# REQUEST:
Repeat the listing below in full, exactly as it stands.

# DATASET EXCERPT:

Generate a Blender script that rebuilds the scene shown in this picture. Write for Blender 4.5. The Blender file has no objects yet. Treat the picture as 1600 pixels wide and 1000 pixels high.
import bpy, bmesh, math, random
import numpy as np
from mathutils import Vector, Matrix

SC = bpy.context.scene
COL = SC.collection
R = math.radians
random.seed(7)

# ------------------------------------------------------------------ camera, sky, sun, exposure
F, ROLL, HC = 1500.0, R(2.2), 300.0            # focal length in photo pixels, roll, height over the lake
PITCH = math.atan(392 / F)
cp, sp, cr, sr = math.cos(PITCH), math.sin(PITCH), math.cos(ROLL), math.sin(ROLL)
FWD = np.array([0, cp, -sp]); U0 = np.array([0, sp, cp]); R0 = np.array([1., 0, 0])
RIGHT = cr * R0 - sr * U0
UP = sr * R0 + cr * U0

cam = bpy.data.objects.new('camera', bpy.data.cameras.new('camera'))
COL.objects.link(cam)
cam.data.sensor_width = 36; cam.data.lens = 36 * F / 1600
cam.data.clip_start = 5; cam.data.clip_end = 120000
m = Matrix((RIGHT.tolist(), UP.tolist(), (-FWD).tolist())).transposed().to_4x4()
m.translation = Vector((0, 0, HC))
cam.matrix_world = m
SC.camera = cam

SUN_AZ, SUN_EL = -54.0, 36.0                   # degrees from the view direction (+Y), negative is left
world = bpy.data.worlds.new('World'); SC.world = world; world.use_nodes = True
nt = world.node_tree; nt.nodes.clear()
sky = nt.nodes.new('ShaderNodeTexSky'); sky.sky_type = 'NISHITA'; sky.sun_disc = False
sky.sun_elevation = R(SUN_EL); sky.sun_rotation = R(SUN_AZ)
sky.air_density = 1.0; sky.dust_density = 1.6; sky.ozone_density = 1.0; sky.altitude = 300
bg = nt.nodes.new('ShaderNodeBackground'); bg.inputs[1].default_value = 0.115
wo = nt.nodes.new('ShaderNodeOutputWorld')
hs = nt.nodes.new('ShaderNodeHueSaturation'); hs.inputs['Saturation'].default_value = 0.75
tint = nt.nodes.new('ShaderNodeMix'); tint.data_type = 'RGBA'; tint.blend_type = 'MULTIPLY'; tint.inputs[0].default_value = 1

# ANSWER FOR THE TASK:
Generate a Blender script that rebuilds the scene shown in this picture. Write for Blender 4.5. The Blender file has no objects yet. Treat the picture as 1600 pixels wide and 1000 pixels high.
import bpy, bmesh, math, random
import numpy as np
from mathutils import Vector, Matrix

SC = bpy.context.scene
COL = SC.collection
R = math.radians
random.seed(7)

# ------------------------------------------------------------------ camera, sky, sun, exposure
F, ROLL, HC = 1500.0, R(2.2), 300.0            # focal length in photo pixels, roll, height over the lake
PITCH = math.atan(392 / F)
cp, sp, cr, sr = math.cos(PITCH), math.sin(PITCH), math.cos(ROLL), math.sin(ROLL)
FWD = np.array([0, cp, -sp]); U0 = np.array([0, sp, cp]); R0 = np.array([1., 0, 0])
RIGHT = cr * R0 - sr * U0
UP = sr * R0 + cr * U0

cam = bpy.data.objects.new('camera', bpy.data.cameras.new('camera'))
COL.objects.link(cam)
cam.data.sensor_width = 36; cam.data.lens = 36 * F / 1600
cam.data.clip_start = 5; cam.data.clip_end = 120000
m = Matrix((RIGHT.tolist(), UP.tolist(), (-FWD).tolist())).transposed().to_4x4()
m.translation = Vector((0, 0, HC))
cam.matrix_world = m
SC.camera = cam

SUN_AZ, SUN_EL = -54.0, 36.0                   # degrees from the view direction (+Y), negative is left
world = bpy.data.worlds.new('World'); SC.world = world; world.use_nodes = True
nt = world.node_tree; nt.nodes.clear()
sky = nt.nodes.new('ShaderNodeTexSky'); sky.sky_type = 'NISHITA'; sky.sun_disc = False
sky.sun_elevation = R(SUN_EL); sky.sun_rotation = R(SUN_AZ)
sky.air_density = 1.0; sky.dust_density = 1.6; sky.ozone_density = 1.0; sky.altitude = 300
bg = nt.nodes.new('ShaderNodeBackground'); bg.inputs[1].default_value = 0.115
wo = nt.nodes.new('ShaderNodeOutputWorld')
hs = nt.nodes.new('ShaderNodeHueSaturation'); hs.inputs['Saturation'].default_value = 0.75
tint = nt.nodes.new('ShaderNodeMix'); tint.data_type = 'RGBA'; tint.blend_type = 'MULTIPLY'; tint.inputs[0].default_value = 1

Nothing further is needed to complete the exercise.